Andrew Harnik / AP
Kim Kingsley — former Politico COO, Henry Crown Fellow at The Aspen Institute, media consultant, Penn State proud — writes about her native Scranton, Pa in a post titled "My Life Lessons in Rust Belt Racism":
Anyone who knows me would say I wear my blue-collar roots as a badge of honor. This very white, working-class town and my big Irish family taught me a whole lot. My now 90-year-old, World War II veteran grandfather worked three jobs at a time — a high school janitor by morning; a railroad worker by night; and a father of nine, 24 hours a day.
Anyone sitting on a branch of this family tree learned the importance of family, faith and friendships — what it means to be loyal, what it means to have work ethic, and how to fight for the little guy.
But it's also in this town, like many white working-class cities across the U.S., where racists are born.
"After this weekend's events, former Washington Post colleague and founder of Define American, Jose Antonio Vargas tweeted:
"Dear Well-Meaning White People Who Want Nothing To Do With Alt-Right: We, people of color, cannot carry this burden. You must engage."
He's absolutely right.
Like most of the white people whose hearts and minds are on the right side of history, I'm sickened by what happened in Charlottesville. It's the same feeling I had when nine black church-goers were shot dead by a white supremacist in South Carolina, and the same feeling I had when the not guilty verdicts came down after the deaths of Trayvon Martin, Philando Castile, and Freddie Gray.
I spent the hours following these events "engaging," tweeting quotes from the most prominent civil rights activists like Martin Luther King Jr., James Baldwin or my favorite poet Maya Angelou. My body filled up with so much rage that I felt like my retweets on a social media platform of like-minded followers would make a difference. But the right people were not listening. The right people were not reading my Twitter feed. What I hope we can do now is step away from our comfortable bubbles and get uncomfortable.
Let's really engage.
- Let's speak up. Let's turn to our closed-minded family members who make us furious and ask them why. Let's turn to our open-minded friends and family who text you privately "can I post this?" and ask them why not.
- Let's talk about race at the dinner table, in the office, on our social media feeds, at our evenings out with friends, or anywhere we might normally stay silent on this tough topic. We might feel like we are saying the wrong words, don't have words, or think that we will end up doing more harm than good. Let's try.
- Let's stop patronizing businesses that we know are led by people with racists beliefs. That will surely put the issue at their front doorstep.
- Let's not just stop laughing at racist jokes, but asking the person why it was told in the first place.
- Let's look around, study the diversity of our workplaces and recognize our role in making it better. It's not on the handful of minority employees to create and execute a diversity plan.
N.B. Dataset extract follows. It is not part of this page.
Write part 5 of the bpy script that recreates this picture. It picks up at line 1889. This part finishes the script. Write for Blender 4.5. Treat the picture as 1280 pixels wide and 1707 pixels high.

It's on the white people at every level across the company to take responsibility for creating a workplace of diverse people and views and for recognizing what a better company you will be for it.
- Let's get proximate. I spent this week polling a number of family members, asking some how they ended up so open-minded growing up in our environment and asking others if they think it's possible to change. Those exchanges gave me more hope this past week than anything I've read online.
Let's begin turning the page in our country's history of racism and oppression, knowing that page will only turn if we, white people, acknowledge our role in turning it."